Ethical and moral questions aside (is it wrong to make these men relive the potentially worst day of their lives? What are the PTSD implications at play here?) the movie then jumps to twelve years earlier, following the boys in elementary and middle school, showing the audience how they became friends and how their interests in war and the military began to develop. The three kid actors Eastwood chose to play these roles are terrible. I wish there was a nicer way to say that, but over and over again throughout the movie they fail to deliver any semblance of authenticity.

Their plight is made even worse when they are juxtaposed with real Hollywood actors, who Eastwood sprinkles in from scene to scene to remind the audience that this is indeed still a movie. Jenna Fischer and Judy Greer play mothers of two of the boys, but they rarely get an excuse to do any real acting. These young men aren’t helped by the script either, which features snippets of dialogue one might overhear in an introduction to creative writing class. This perfect storm of inadequacy culminates in something one might see on Saturday Night Live — a parody of what this movie is actually trying to accomplish.
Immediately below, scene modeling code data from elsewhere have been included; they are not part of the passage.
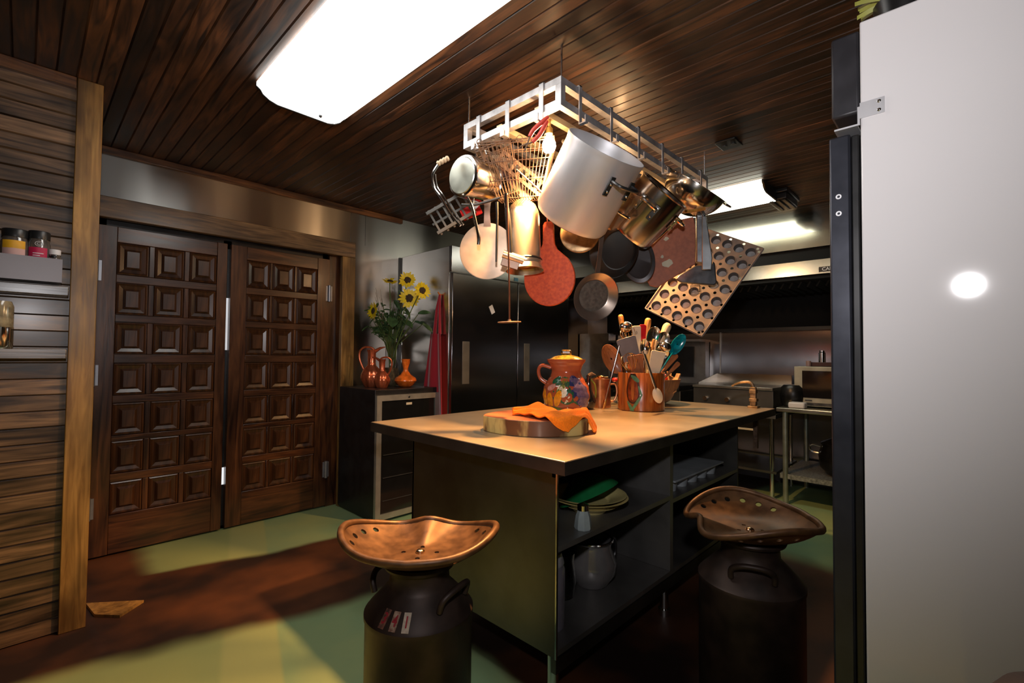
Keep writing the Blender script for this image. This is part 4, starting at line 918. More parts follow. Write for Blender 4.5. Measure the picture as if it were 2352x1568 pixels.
# slatted rusty iron trap plates inside
t = thing('iron_tool', 'rusty perforated iron slat tool lying inside the wire basket', 'tool', at(1200, 400, 2.14), basis(V(.1, .1, 1), V(.80, -.62, 0)))
mb = MB().box((0, .028, 0), (.27, .016, .006)).box((0, -.028, 0), (.27, .016, .006))
for k in range(8): mb.box((-.125 + k * .0357, 0, 0), (.014, .042, .006))
mb.build('slat_plate', RUST, t)
t = thing('iron_tool', 'wide rusty braided iron bar behind the basket wires, running down right', 'tool', at(1178, 415, 2.16), basis(V(.1, .1, 1), V(.62, -.78, 0)))
mb = MB().box((0, 0, 0), (.24, .045, .008))
for k in range(9): mb.box((-.105 + k * .026, 0, .005), (.006, .05, .004), Matrix.Rotation(.6, 3, 'Z'))
mb.build('bar', pbr('rusty_brown', (.14, .07, .05), .5, .5, var=.3, scale=40), t)
t = thing('wooden_stick', 'thin pale wooden stick across the wire basket', 'stick', at(1190, 392, 2.02), basis(V(.72, -.68, .05)))
MB().tube([(0, 0, -.01), (0, 0, .15)], [.003, .0045], 8).build('stick', WOODP, t)
# red handled tongs
t = thing('pliers', 'red handled pliers clipped on the rack strap above the basket', 'pliers', at(1222, 318, 1.87), basis(V(.62, .78, .05)))
MB().tube([(-.012, 0, .0), (-.016, 0, .03), (-.008, 0, .075), (-.002, 0, .105)], [.008, .009, .009, .007], 10).tube([(.010, 0, -.01), (.014, 0, .03), (.008, 0, .07), (.006, 0, .09)], [.008, .009, .009, .007], 10).build('grip', pbr('red_grip', (.60, .06, .04), .4), t)
MB().tube([(-.012, 0, .0), (-.002, 0, -.025), (-.018, 0, -.055)], .0035, 6).tube([(.010, 0, -.01), (-.0, 0, -.028), (.006, 0, -.058)], .0035, 6).build('jaw', RUST, t)

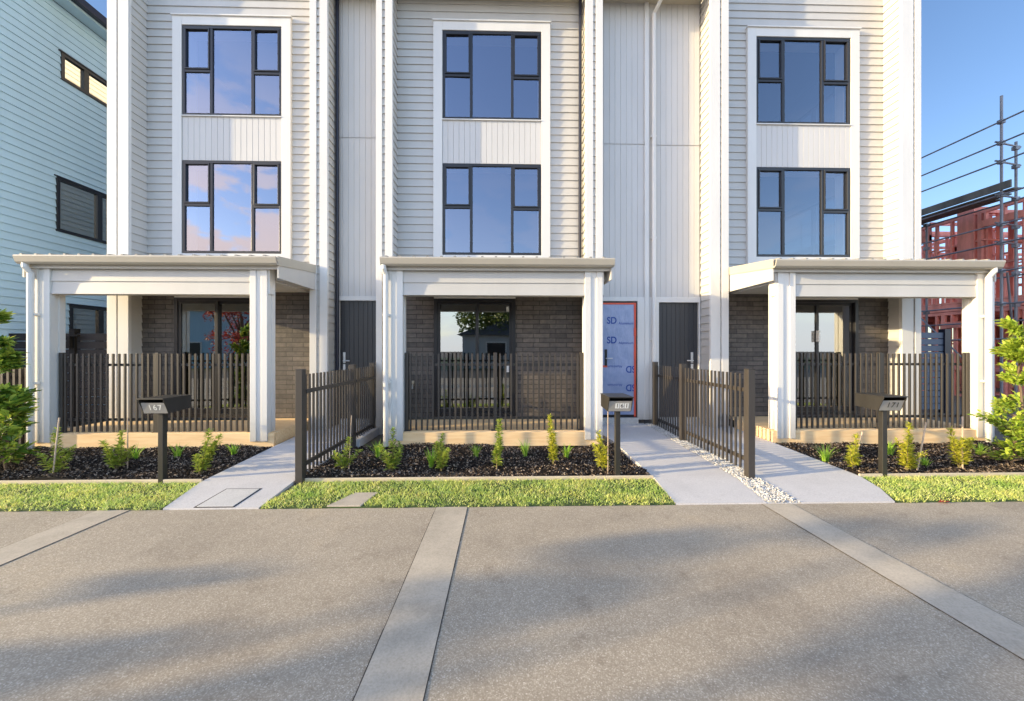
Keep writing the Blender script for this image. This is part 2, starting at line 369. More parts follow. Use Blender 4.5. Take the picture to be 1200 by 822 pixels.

Furthermore, the overt and heavy-handed worship of war and the military in general left a very sour taste in my mouth. The characters in this movie glorify and deify conflict, glamorizing it in a way as to apply a shiny coat of polish to man’s most terrible creation. Several scenes within the movie show how war is literally a game to these men, something that has winners and losers and not death and destruction, not to mention the complex web of political underpinnings that drives any nation to battle. Eastwood has no doubt been in the public eye of politics in the last decade, and his newfangled emergence onto the American political stage runs through the veins of this film. The simplification of it all works in tandem with what the film is trying to communicate, but the implications Eastwood suggests belying the true complexity of war in the Middle-East.

However, it isn’t all bad. The climax of the film, the horrific train scene that every viewer in the theater is there to see, delivers in its own strange way. Eastwood wisely cuts all of the pretense and music from the sequence, leaving the audience to exist in the moment with these men struggling for their lives. It’s violent and bloody and a bit surreal, given the context of the film. Yet, it works.

For all of the terrible creative decisions leading up to the moment: the odd character choices and narrative structure, the script that has no earthly idea what it’s doing and the terrible acting that constantly dogs any attempt at emotional authenticity, the scene works.

It’s terrifying and traumatic and it really conveys the fear and horror of terrorism in the modern era. The film ends with footage of the then President of France awarding these men the nation’s highest honor. It’s a quietly effective moment, one that solidifies the truly heroic intentions of these young men, and it becomes readily apparent how their “ordinariness” became something extraordinary in the right circumstances. It’s just a shame that the movie capturing the heroism of what they did wasn’t as effective as it could have been.